* Begin SUPPLIED MATERIAL *
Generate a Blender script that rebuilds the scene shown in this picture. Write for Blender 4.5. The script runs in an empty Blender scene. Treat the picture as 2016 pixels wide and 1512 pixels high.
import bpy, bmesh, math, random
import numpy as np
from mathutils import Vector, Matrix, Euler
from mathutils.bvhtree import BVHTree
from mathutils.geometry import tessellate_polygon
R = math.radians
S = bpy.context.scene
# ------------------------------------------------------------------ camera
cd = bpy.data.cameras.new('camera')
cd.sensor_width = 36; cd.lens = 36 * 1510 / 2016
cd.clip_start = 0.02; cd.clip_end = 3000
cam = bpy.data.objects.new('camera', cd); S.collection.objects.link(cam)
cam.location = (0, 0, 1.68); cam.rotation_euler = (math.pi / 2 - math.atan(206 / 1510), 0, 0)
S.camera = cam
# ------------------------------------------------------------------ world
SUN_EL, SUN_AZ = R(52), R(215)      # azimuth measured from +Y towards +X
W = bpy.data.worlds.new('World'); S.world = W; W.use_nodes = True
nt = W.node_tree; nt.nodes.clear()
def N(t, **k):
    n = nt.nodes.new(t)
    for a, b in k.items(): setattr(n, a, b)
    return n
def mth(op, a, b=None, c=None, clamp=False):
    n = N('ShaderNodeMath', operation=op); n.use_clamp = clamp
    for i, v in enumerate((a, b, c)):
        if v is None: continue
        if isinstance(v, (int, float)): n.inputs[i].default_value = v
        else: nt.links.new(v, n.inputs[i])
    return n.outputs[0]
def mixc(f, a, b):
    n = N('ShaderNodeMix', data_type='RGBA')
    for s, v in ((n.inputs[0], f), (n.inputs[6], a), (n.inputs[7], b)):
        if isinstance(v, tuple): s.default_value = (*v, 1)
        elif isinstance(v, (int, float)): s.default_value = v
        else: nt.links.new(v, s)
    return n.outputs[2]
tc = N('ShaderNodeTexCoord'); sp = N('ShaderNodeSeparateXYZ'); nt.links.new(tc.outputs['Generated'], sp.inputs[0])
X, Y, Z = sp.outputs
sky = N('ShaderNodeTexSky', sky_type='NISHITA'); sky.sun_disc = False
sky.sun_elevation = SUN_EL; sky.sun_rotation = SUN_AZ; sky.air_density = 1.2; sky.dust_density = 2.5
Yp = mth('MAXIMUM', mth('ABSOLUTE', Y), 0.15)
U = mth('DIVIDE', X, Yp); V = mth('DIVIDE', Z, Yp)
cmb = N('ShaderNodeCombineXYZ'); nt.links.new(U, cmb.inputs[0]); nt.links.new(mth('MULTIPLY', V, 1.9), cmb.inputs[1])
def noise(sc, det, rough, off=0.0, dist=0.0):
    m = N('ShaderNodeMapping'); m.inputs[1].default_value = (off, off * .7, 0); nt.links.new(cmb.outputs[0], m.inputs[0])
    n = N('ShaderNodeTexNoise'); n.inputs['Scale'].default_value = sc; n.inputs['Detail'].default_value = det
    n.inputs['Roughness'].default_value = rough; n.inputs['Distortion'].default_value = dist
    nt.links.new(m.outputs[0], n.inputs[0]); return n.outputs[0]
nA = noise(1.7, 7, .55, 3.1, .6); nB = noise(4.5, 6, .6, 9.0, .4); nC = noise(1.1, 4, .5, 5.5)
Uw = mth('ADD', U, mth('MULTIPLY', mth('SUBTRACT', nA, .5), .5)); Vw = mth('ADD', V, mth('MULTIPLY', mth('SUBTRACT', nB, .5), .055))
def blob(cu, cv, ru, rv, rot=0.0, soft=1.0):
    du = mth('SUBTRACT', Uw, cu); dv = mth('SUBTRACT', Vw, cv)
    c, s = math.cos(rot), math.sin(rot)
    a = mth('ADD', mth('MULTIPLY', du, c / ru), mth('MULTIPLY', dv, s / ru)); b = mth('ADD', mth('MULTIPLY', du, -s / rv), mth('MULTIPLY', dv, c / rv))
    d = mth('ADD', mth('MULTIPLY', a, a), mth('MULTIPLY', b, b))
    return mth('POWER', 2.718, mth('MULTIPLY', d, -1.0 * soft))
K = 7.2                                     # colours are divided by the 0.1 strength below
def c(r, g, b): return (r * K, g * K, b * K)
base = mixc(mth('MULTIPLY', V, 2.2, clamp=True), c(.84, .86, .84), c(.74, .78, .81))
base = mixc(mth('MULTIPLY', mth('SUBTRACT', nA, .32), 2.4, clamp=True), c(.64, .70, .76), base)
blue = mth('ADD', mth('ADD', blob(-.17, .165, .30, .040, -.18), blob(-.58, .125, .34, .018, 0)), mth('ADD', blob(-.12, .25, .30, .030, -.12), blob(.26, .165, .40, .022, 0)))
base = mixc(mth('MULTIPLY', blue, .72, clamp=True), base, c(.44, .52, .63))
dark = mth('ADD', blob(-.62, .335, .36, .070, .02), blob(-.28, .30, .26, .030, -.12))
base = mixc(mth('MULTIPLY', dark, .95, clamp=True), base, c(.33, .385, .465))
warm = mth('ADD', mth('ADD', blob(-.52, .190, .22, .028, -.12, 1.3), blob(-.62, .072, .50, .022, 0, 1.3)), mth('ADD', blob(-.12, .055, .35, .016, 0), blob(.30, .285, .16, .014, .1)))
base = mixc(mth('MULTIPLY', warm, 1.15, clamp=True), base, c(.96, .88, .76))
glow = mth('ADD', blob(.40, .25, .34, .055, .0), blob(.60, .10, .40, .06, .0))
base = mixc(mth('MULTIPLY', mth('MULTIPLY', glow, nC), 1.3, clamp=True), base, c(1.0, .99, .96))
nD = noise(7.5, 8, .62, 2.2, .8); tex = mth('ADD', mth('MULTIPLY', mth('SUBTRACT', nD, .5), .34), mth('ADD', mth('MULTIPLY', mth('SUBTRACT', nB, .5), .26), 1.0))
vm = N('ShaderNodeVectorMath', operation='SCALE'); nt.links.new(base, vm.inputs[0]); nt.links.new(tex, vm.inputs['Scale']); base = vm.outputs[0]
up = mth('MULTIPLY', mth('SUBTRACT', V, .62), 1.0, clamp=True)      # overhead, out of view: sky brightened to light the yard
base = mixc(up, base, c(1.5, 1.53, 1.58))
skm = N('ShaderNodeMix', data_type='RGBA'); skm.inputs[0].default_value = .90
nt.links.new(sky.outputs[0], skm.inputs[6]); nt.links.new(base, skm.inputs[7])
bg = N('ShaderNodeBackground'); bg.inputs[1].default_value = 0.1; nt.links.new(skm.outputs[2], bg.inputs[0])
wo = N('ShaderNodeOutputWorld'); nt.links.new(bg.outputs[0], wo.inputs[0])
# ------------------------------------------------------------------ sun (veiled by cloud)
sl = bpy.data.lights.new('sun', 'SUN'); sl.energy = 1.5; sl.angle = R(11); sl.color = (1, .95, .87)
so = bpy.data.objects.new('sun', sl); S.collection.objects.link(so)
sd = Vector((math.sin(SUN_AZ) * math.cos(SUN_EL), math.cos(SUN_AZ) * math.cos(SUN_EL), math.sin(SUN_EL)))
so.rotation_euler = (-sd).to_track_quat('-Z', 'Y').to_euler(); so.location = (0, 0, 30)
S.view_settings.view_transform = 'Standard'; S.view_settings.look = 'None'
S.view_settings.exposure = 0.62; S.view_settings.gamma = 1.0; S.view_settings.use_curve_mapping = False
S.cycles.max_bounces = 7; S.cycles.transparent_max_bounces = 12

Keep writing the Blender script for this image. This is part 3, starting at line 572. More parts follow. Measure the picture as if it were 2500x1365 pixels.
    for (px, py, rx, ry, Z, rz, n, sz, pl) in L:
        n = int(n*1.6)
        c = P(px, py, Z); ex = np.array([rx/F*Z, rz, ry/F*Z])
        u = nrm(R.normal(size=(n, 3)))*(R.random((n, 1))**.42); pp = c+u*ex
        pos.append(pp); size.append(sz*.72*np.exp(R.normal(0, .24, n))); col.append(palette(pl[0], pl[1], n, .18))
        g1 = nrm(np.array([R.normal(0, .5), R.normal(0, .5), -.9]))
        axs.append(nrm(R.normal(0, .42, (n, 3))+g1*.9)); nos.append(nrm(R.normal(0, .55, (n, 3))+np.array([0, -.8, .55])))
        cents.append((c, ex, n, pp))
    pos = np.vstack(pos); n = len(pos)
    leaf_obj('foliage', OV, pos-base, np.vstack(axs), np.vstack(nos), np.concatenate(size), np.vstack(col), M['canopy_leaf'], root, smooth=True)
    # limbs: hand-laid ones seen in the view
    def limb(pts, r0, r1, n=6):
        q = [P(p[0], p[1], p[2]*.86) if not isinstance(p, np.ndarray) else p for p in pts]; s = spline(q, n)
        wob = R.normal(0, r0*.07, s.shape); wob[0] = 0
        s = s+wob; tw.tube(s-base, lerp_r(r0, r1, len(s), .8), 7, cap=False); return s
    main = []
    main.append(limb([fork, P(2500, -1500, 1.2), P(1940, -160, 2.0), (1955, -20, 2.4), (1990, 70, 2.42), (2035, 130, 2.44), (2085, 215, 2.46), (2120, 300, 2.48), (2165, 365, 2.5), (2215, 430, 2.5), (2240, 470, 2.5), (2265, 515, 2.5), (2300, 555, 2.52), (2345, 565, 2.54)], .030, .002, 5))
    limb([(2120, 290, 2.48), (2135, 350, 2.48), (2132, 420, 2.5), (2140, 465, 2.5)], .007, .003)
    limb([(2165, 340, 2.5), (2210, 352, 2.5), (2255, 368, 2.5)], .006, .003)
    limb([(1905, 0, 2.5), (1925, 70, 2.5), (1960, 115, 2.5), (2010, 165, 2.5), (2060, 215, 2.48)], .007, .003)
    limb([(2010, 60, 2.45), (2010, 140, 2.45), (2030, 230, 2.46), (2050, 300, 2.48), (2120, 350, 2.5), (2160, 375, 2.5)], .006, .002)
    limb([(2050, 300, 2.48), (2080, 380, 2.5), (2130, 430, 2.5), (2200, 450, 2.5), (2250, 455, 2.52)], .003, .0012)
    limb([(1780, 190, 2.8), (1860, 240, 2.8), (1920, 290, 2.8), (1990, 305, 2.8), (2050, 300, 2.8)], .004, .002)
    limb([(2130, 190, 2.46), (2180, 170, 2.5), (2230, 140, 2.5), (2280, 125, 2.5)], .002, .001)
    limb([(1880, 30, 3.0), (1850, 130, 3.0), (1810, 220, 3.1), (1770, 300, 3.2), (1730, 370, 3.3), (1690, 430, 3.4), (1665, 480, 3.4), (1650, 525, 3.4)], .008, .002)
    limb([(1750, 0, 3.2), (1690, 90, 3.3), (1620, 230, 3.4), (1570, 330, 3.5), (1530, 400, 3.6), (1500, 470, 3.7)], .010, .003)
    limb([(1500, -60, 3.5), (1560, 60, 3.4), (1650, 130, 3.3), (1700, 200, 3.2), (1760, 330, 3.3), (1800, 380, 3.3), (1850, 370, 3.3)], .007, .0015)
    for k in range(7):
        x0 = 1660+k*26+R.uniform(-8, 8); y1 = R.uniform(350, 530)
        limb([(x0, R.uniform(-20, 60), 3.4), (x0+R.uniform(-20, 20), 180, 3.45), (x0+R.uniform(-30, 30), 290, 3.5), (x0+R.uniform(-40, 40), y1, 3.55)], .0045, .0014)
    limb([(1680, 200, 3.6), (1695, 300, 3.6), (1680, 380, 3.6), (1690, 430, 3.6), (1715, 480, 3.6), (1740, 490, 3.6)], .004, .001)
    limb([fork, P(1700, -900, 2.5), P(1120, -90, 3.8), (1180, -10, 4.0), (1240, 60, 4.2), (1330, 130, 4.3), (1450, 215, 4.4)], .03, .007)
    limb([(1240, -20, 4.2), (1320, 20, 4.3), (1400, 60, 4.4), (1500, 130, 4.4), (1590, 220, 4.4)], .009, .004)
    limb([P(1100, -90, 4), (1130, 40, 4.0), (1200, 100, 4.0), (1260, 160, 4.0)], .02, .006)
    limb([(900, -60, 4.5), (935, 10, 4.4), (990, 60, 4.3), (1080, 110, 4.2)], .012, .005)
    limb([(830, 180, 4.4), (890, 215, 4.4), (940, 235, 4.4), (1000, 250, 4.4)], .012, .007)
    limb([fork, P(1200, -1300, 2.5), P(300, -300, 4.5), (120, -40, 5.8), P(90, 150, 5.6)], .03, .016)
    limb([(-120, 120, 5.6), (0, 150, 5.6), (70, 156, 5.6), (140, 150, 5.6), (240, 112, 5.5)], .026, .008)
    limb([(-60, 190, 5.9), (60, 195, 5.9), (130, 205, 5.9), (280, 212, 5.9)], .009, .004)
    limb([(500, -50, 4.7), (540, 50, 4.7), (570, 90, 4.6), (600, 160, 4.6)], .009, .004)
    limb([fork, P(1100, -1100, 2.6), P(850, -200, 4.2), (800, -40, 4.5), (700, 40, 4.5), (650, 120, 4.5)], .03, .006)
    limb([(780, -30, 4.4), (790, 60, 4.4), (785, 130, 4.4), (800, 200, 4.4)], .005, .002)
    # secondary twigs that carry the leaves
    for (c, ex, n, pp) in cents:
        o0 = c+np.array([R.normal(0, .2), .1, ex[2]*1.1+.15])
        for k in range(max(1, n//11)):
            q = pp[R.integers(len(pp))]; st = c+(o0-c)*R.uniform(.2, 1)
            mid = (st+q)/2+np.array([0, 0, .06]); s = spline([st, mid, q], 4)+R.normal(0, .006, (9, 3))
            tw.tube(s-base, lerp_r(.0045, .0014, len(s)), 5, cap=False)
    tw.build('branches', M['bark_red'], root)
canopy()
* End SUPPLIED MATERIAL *
## TASK DIRECTIONS
Only lines with the string "this" belong in your answer; copy each one.

## FINAL RESULT
Generate a Blender script that rebuilds the scene shown in this picture. Write for Blender 4.5. The script runs in an empty Blender scene. Treat the picture as 2016 pixels wide and 1512 pixels high.
Keep writing the Blender script for this image. This is part 3, starting at line 572. More parts follow. Measure the picture as if it were 2500x1365 pixels.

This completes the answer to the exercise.